Leicester to remain in freefall despite changes

Date published: August 7 2020

With the thrilling news that the Premiership season will resume on August 14, we go through each of the teams looking to end the campaign on a high.

Six weeks later than intended, the 12 clubs in England’s top flight will be delighted to finally get back onto the field, with fans equally excited.

There are nine league rounds left and two play-off weekends to follow as we take a look at each of the teams to remind you of their position.

Today, it’s Leicester Tigers.

How they left things

Once the greatest club in English rugby, Tigers’ season, by their exalted standards, has been an unmitigated disaster. Lying 11th in the table, with just four wins, only Saracens’ enforced points deduction and eventual relegation has prevented them from complete embarrassment thus far.

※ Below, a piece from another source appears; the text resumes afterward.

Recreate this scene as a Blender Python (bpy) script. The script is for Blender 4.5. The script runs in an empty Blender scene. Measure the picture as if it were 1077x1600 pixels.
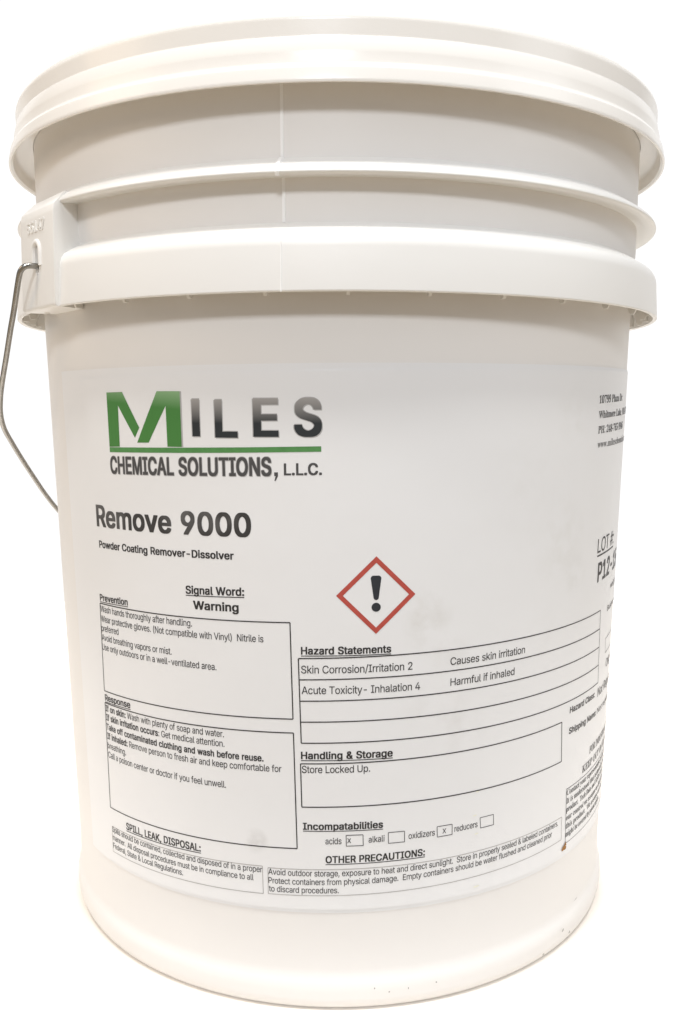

Their form on the road has been atrocious with only a draw against Harlequins as any form of positive outcome. At home, fortress Welford Road has been more of an amusement theme park for any visiting teams, with Saints, Saracens and Exeter all taking wins from their visits.

To compound matters, the club management structure has reached meltdown point during lockdown, with a new CEO in place, some strong allegations firing across the boardroom table and a feeling that a team that was once the blueprint for success has become the metaphor for underachievement.

The shenanigans over player salary issues was handled beyond poorly, resulting in the furious departure of Welford Road favourite Manu Tuilagi moving from the now toothless Tigers for the attraction of the new premiership apex predators, Sale Sharks.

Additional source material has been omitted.